It is not necessary to go far away from the beaten paths of travel in Greater New York to witness any of these scenes of the comedy, sometimes tragedy, brought about by the contending forces of city and country. Most of what has been cited can be observed from car-windows. For that matter, somewhat similar incongruity can be found in all of our modern, legally enlarged cities, London, with the hedges and gardens of Hampstead Heath, and certain parts of the Surrey Side, or Chicago, with its broad stretches of prairie and farms—the subject of so many American newspaper jokes a few years ago.

The Old Water-power Mill from the Rear of the Old Country Cross-roads Store.

The Old Country Cross-roads Store, Established 1828.

In the background is the old water-power mill.

Interior of the Old Country Cross-roads Store.

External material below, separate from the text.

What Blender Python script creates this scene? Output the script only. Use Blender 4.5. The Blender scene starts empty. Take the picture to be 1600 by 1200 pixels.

But New York—and this is another respect in which it is different from other cities—our great Greater New York, which is better known as having the most densely populated tenement districts in the world, can show places that are more truly rural than any other city of modern times, places where the town does not succeed in obtruding itself at all. From Hampstead Heath, green and delightful as it is, every now and then the gilded cross of St. Paul's may be seen gleaming far below through the trees. And in Chicago, bucolic as certain sections of it may be, one can spy the towers of the city for miles away, across the prairie; even when down in certain wild, murderous-looking ravines there is ever on high the appalling cloud of soft-coal smoke. But out in the broad, rolling farm lands of Long Island you can walk on for hours and not find any sign of the city you are in, except the enormous tax-rate, which, by the way, has the effect of discouraging the farmers (many of whom did not want to become city people at all) from spending money for paint and improvements, and this only results in making the country look more primitive, and less like what is absurdly called a city.